Medial schlägt Ihr Vorhaben hohe Wellen. Sie sind aber keine Person des öffentlichen Lebens. Wie fühlt sich das an?
Ich hatte natürlich gehofft, dass der Antrag auch eine größere Aufmerksamkeit findet. Schon um ein Kräftegleichgewicht herzustellen. Ich als völlig unbekannte Einzelperson brauche die Aufmerksamkeit, um auf die Handlungen des FC Bayern angemessen reagieren zu können. Andererseits ist es auch extrem stressig. Ich hatte keine Erfahrung im Umgang mit Medien und arbeite vier Tage die Woche. Daher bin ich auch ganz froh, wenn die Sache irgendwann nach der Hauptverhandlung – hoffentlich – auch wieder zu Ende ist. Ich habe nämlich keinerlei Interesse, mich langfristig irgendwie in der Öffentlichkeit zu etablieren.
„Der FC Bayern braucht einen unbequemen Stachel im Gesäß“
Sie glauben wirklich, dass Sie etwas verändern können? Die Klub-Führung scheint nicht einmal an einem Dialog interessiert.

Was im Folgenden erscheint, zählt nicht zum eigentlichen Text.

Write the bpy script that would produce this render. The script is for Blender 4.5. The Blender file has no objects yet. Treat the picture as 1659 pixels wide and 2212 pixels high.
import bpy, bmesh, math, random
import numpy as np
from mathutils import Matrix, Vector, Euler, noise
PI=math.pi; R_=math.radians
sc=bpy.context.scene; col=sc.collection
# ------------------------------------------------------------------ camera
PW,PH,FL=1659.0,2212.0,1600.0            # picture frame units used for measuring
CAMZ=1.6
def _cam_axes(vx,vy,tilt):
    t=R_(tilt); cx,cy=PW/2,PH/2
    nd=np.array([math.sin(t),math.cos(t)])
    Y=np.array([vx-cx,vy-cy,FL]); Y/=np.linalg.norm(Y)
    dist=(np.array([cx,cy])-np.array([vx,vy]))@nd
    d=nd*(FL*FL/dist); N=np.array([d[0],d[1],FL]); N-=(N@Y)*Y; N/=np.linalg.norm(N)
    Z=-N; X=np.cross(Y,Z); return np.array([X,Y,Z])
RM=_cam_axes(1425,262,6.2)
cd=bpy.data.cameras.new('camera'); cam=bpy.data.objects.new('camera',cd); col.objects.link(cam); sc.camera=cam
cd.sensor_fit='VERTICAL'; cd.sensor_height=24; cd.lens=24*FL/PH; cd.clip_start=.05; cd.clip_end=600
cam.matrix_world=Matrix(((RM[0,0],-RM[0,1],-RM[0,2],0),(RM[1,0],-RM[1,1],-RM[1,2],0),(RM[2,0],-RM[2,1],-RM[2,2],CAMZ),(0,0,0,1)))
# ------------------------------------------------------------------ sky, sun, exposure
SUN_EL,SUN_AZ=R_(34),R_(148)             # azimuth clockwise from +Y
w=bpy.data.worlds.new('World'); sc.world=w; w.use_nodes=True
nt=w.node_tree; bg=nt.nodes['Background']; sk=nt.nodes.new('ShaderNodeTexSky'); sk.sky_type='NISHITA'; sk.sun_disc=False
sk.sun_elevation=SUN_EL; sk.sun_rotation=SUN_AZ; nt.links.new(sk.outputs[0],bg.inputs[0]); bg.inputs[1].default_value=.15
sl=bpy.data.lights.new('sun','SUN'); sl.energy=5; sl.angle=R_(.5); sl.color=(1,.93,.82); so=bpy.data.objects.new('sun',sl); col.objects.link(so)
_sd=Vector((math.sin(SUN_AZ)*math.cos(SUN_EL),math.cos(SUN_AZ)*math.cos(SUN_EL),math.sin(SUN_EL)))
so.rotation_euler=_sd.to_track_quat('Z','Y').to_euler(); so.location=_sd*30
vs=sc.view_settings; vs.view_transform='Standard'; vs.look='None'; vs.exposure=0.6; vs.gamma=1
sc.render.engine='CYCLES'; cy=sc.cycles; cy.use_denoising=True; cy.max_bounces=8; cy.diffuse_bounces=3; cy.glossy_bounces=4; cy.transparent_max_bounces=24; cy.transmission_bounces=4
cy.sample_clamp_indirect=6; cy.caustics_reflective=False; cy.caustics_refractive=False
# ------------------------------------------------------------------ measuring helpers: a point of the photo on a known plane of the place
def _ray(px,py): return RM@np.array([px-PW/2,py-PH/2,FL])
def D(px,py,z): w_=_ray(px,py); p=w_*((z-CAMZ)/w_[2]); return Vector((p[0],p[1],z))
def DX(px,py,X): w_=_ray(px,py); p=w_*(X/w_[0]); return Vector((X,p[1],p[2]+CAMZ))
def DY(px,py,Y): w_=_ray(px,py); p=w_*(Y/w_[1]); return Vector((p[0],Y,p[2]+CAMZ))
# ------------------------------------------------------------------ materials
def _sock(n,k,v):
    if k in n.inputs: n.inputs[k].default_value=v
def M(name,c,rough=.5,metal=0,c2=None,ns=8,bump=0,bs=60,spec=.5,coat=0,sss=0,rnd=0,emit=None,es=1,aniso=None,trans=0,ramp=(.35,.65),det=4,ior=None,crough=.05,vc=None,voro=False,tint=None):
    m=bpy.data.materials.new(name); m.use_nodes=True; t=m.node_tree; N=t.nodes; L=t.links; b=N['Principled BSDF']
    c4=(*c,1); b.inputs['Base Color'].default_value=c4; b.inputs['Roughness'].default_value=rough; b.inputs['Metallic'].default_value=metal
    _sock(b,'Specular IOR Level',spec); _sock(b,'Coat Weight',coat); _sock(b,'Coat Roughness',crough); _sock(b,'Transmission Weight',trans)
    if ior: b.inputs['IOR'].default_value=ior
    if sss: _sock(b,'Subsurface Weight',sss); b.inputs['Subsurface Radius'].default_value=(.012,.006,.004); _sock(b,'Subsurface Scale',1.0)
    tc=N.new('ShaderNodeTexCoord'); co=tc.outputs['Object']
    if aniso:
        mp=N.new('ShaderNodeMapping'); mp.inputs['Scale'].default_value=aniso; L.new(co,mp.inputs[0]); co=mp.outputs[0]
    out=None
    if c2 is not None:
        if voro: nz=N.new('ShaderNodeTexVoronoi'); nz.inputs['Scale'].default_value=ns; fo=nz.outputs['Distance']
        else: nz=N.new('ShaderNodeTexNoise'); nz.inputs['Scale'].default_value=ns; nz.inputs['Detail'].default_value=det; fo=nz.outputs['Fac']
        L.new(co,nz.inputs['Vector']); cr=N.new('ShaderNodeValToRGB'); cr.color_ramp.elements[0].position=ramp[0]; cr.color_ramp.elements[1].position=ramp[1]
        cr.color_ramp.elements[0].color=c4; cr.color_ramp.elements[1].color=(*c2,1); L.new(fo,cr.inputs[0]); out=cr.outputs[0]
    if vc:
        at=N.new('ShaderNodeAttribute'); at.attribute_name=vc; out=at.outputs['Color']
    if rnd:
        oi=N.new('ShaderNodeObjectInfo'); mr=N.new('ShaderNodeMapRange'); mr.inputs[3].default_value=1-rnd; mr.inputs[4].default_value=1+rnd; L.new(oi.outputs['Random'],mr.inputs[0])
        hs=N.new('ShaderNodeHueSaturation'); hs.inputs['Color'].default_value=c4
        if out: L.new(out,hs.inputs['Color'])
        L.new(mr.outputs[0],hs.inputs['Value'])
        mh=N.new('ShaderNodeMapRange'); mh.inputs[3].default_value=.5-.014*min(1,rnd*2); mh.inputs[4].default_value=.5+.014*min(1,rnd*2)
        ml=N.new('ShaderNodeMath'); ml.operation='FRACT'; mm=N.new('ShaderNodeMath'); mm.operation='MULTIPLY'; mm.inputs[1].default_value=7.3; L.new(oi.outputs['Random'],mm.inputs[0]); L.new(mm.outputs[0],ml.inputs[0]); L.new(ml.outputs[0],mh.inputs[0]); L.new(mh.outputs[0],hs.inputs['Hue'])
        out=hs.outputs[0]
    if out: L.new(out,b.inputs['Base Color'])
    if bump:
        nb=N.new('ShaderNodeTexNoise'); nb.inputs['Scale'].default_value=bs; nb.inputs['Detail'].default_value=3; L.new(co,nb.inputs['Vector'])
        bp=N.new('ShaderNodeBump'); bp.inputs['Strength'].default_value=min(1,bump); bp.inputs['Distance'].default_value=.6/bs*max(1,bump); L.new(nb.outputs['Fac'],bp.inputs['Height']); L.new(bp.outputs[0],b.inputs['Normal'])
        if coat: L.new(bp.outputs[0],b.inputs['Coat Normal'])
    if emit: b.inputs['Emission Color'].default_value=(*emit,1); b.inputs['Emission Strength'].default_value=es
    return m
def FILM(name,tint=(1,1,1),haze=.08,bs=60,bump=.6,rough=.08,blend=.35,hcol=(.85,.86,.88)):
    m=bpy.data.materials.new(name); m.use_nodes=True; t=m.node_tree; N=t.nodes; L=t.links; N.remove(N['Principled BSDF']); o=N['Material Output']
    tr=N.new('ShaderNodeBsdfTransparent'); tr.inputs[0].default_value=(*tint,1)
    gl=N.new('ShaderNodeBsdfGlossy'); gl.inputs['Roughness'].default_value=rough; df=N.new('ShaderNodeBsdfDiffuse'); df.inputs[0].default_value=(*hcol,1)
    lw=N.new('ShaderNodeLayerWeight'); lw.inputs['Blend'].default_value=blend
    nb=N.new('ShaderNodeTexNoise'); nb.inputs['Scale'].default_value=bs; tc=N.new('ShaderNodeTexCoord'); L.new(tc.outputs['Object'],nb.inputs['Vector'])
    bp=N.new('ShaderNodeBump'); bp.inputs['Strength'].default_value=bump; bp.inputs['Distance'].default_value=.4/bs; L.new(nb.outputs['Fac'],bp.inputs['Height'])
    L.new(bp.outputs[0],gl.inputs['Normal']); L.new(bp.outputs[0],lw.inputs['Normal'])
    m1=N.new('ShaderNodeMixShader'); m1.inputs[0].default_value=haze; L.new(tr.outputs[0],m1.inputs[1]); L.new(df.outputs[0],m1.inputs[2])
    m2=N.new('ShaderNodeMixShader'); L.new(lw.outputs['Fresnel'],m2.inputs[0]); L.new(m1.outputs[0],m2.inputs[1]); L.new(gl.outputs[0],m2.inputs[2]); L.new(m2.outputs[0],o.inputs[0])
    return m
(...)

Ja, die Mitglieder können schon etwas verändern. Es geht auch darum, ein Zeichen zu setzen, um die verantwortlichen Personen für zukünftige Geschäfte zu sensibilisieren. Und wer weiß: Vielleicht bereuen sie die Partnerschaft mit Katar intern schon, weil sich die Außendarstellung des FC Bayern dadurch so negativ entwickelt hat. Ich kann mir inzwischen auch vorstellen, dass andere Sponsoren nicht mehr so glücklich sind, im Umfeld von einem solch negativen Beispiel genannt zu werden.

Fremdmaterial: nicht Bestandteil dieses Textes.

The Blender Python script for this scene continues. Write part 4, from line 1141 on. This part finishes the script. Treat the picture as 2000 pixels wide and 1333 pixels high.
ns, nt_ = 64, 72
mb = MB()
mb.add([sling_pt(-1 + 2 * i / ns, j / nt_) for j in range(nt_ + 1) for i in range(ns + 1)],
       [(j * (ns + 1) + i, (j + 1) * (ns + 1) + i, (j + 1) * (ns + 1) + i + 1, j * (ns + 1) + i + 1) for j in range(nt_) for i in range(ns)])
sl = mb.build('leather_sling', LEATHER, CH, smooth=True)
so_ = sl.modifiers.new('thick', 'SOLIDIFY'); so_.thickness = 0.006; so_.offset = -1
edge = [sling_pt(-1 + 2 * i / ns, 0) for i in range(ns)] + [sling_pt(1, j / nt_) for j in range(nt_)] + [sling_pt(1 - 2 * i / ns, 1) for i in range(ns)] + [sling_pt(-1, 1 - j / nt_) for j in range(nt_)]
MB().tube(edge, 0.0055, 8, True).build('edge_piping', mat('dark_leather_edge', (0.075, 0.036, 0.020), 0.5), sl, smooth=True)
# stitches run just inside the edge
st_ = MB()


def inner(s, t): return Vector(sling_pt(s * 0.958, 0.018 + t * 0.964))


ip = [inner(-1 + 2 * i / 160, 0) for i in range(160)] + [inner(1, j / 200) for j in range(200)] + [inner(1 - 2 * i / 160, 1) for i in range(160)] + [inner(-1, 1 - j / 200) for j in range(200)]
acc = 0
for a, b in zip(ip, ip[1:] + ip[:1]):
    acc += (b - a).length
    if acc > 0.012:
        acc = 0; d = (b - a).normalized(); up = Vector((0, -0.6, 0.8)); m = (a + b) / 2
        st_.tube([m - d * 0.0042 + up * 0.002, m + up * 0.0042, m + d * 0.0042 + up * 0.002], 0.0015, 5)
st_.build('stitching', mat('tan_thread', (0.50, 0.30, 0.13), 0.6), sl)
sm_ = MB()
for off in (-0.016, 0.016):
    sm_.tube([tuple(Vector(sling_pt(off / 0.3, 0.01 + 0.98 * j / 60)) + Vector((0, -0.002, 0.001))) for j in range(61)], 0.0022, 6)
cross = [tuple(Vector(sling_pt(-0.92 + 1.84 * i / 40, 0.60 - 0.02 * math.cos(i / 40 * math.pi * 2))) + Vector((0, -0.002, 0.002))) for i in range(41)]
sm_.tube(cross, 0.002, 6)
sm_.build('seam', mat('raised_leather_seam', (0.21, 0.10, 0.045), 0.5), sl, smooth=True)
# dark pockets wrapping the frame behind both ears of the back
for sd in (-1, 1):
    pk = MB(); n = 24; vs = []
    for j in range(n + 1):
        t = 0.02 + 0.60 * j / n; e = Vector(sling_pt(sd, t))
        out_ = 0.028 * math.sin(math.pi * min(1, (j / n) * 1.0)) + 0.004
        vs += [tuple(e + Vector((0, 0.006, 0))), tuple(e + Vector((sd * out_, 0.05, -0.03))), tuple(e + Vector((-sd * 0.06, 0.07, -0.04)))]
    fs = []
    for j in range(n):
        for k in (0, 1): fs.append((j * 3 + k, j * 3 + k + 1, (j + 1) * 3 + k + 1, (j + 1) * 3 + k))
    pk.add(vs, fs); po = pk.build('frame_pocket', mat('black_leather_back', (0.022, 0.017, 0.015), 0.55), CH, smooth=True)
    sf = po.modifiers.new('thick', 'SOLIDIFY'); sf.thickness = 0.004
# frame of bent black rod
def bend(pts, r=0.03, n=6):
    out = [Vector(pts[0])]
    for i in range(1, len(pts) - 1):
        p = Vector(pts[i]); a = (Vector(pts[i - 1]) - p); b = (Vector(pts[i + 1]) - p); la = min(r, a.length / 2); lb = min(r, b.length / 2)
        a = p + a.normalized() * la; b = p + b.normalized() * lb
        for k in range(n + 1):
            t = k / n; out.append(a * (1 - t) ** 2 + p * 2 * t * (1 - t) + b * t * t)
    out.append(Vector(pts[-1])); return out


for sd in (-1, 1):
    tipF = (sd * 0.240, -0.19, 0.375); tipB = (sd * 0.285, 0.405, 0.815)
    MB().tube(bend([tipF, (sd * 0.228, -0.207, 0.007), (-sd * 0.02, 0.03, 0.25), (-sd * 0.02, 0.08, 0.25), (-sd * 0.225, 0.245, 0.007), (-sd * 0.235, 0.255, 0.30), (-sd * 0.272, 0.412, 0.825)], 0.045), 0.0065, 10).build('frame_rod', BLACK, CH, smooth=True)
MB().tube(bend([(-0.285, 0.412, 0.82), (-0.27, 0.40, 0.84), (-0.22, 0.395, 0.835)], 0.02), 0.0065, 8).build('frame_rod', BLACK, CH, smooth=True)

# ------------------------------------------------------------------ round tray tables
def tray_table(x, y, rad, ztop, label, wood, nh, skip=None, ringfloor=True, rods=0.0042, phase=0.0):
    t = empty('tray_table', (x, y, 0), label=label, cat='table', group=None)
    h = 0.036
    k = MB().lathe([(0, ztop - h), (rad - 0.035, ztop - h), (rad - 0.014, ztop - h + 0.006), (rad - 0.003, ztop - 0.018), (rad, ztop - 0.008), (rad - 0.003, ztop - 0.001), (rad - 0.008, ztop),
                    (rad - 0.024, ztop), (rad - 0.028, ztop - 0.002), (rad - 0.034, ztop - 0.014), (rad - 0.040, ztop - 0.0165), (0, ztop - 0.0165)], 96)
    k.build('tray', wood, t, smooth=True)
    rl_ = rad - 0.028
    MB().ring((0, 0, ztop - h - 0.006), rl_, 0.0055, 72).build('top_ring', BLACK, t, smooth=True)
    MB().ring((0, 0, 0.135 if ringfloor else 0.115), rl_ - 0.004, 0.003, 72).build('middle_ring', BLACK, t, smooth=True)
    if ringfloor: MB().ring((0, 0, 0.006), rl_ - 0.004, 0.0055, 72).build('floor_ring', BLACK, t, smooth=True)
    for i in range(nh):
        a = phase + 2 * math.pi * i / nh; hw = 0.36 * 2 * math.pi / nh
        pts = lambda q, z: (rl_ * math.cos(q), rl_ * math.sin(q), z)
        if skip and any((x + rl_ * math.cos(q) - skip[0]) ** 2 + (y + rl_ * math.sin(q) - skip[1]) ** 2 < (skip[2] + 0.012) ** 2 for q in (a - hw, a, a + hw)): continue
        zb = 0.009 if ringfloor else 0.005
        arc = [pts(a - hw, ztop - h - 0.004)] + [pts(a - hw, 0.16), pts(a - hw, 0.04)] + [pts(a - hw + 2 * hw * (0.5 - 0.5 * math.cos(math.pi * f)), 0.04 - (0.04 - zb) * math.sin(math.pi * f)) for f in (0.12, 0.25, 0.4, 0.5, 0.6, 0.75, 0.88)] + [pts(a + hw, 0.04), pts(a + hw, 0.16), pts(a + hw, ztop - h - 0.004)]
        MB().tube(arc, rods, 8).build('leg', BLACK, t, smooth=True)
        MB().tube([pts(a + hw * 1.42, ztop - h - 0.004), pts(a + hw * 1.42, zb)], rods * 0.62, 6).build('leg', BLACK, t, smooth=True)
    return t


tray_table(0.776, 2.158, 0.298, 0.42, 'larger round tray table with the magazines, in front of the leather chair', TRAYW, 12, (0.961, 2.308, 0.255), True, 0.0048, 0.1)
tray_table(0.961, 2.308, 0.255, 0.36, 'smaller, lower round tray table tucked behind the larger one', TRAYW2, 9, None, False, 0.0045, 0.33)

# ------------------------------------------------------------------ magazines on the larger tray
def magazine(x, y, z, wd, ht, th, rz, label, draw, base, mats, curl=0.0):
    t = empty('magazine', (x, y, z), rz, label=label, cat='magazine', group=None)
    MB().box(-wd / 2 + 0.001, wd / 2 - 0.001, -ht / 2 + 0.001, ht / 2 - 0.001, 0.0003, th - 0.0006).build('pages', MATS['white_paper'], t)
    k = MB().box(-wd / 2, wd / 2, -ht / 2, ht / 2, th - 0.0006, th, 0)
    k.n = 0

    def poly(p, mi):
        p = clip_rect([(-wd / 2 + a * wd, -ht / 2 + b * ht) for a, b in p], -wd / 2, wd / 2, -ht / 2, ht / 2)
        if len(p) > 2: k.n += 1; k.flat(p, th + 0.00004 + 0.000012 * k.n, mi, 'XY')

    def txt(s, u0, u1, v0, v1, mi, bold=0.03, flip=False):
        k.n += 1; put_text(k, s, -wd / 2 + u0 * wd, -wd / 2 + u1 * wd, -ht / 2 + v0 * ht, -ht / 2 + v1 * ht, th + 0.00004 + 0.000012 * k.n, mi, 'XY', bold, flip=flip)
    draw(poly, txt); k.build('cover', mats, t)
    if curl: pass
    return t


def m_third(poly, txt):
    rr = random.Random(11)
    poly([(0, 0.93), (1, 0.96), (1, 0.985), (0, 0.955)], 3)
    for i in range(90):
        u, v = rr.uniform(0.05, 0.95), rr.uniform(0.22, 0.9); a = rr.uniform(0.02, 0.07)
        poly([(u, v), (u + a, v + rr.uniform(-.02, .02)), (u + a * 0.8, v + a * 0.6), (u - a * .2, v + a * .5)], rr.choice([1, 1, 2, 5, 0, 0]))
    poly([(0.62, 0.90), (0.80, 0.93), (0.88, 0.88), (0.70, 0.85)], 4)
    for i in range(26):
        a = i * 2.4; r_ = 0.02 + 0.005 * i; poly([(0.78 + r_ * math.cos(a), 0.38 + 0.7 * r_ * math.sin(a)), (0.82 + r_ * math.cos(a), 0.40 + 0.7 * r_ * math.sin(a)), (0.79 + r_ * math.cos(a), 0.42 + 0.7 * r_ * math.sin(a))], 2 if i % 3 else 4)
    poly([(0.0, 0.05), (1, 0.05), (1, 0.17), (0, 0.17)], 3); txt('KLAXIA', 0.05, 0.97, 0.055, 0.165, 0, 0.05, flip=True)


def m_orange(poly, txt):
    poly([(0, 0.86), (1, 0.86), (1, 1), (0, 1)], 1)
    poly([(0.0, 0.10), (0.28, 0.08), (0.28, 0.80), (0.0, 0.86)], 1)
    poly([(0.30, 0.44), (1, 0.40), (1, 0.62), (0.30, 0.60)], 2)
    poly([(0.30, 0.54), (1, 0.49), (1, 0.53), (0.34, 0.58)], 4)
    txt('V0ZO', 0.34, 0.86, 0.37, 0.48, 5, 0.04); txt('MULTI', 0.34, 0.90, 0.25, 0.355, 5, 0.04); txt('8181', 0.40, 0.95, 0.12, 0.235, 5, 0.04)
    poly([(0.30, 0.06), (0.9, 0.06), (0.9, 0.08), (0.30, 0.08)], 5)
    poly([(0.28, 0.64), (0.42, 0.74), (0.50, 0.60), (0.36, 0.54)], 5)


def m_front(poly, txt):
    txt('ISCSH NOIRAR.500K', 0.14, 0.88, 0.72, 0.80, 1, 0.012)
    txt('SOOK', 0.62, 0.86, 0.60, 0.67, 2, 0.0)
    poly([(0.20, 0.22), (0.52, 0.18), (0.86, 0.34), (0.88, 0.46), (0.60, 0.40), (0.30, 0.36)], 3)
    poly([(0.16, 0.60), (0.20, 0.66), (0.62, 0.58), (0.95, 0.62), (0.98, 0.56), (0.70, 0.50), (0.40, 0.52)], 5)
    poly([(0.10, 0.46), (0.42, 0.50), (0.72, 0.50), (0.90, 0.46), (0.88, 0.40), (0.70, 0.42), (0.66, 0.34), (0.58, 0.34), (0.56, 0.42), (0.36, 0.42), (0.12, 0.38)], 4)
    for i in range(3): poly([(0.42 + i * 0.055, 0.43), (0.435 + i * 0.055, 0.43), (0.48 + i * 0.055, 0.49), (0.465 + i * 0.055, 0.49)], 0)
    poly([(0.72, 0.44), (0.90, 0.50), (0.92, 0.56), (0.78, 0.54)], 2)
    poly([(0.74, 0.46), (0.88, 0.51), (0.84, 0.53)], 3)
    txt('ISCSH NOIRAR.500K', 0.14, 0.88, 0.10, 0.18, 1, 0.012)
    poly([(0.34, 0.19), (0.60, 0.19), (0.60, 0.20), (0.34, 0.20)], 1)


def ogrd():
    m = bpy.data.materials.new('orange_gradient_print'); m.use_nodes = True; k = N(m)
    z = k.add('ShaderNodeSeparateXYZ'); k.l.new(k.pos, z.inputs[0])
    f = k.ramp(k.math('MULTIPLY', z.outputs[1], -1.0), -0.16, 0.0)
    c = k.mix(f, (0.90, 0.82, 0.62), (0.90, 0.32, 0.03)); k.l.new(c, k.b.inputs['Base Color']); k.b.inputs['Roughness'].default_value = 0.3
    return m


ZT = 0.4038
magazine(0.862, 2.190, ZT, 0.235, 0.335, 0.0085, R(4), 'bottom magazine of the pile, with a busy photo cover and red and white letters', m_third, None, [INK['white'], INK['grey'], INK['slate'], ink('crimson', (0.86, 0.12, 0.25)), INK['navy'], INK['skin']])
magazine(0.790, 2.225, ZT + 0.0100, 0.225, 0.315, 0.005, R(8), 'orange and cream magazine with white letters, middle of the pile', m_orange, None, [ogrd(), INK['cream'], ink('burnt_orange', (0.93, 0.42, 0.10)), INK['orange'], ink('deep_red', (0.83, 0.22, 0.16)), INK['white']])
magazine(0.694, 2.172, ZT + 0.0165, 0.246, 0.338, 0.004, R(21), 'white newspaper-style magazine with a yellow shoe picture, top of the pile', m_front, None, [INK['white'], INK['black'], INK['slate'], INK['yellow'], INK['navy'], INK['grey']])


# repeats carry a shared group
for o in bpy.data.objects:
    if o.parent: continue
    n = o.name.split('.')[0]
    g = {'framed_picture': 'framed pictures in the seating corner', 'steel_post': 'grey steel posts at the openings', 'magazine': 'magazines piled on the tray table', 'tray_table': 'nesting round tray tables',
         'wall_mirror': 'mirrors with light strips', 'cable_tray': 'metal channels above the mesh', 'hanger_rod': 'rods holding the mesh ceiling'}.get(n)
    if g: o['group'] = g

Ex-Vorstandschef Karl-Heinz Rummenigge spricht von „gutem Geld“, das der Katar-Deal eingebracht habe. Für ihn heiligt der Zweck offenbar die Mittel.
Natürlich kann man nicht garantieren, dass sich an der Denkweise der Verantwortlichen etwas ändert. Die Reaktionen, die bisher kamen, zeigen eher, dass sich wenig bewegt. Aber die einzige Möglichkeit der Mitglieder ist es dann eben, Druck auszuüben. Von Oliver Kahn hat man zuletzt gehört, dass er das Werteprofil des FC Bayern schärfen und dabei eine Neuausrichtung vorantreiben will. Das wäre doch eine gute Möglichkeit, gesichtswahrend aus der Sache herauszukommen.
Ist der Vereinsaustritt für Sie auch zukünftig keine Option?
Zumindest aktuell. Der FC Bayern braucht ja weiterhin einen unbequemen Stachel im Gesäß.